┌────────

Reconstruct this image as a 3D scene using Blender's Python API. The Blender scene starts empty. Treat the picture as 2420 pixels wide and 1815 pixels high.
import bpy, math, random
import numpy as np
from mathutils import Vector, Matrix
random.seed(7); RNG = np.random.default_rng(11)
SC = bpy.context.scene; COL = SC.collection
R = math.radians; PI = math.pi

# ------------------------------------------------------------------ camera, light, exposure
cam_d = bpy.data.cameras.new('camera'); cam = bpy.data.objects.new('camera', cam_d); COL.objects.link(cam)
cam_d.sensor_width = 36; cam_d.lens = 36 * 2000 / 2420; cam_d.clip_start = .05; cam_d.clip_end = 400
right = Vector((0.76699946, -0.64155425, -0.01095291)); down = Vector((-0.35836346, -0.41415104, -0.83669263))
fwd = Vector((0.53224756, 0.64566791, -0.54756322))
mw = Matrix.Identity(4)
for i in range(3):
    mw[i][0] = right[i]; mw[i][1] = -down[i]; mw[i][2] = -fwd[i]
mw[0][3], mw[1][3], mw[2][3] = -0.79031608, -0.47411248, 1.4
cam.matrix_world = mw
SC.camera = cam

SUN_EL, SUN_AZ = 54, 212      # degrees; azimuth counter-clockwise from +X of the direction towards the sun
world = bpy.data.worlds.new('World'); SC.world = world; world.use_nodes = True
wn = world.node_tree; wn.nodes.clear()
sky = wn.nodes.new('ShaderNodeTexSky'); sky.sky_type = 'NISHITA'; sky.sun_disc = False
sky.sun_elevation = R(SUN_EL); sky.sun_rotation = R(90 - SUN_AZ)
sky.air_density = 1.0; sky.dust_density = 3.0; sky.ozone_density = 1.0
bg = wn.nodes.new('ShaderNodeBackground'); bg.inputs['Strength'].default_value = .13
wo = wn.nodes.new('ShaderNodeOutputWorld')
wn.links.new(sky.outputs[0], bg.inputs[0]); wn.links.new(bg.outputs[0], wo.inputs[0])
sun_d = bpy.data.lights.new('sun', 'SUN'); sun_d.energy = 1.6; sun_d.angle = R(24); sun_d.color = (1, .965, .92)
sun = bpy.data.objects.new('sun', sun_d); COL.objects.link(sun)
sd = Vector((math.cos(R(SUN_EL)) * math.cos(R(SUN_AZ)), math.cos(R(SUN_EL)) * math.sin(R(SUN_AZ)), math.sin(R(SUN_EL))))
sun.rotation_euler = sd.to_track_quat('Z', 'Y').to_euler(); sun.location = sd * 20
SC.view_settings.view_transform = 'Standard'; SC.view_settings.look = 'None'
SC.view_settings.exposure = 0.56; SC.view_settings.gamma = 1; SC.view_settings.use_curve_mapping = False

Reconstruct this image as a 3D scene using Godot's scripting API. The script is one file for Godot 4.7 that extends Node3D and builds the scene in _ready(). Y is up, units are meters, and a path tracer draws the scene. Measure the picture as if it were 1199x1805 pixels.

└────────

== What to produce ==
Exactly as they appear, please write out the lines from the opening of the listing above down to the line containing "R = math.radians; PI = math.pi", with both end lines included.

== Task solution ==
Reconstruct this image as a 3D scene using Blender's Python API. The Blender scene starts empty. Treat the picture as 2420 pixels wide and 1815 pixels high.
import bpy, math, random
import numpy as np
from mathutils import Vector, Matrix
random.seed(7); RNG = np.random.default_rng(11)
SC = bpy.context.scene; COL = SC.collection
R = math.radians; PI = math.pi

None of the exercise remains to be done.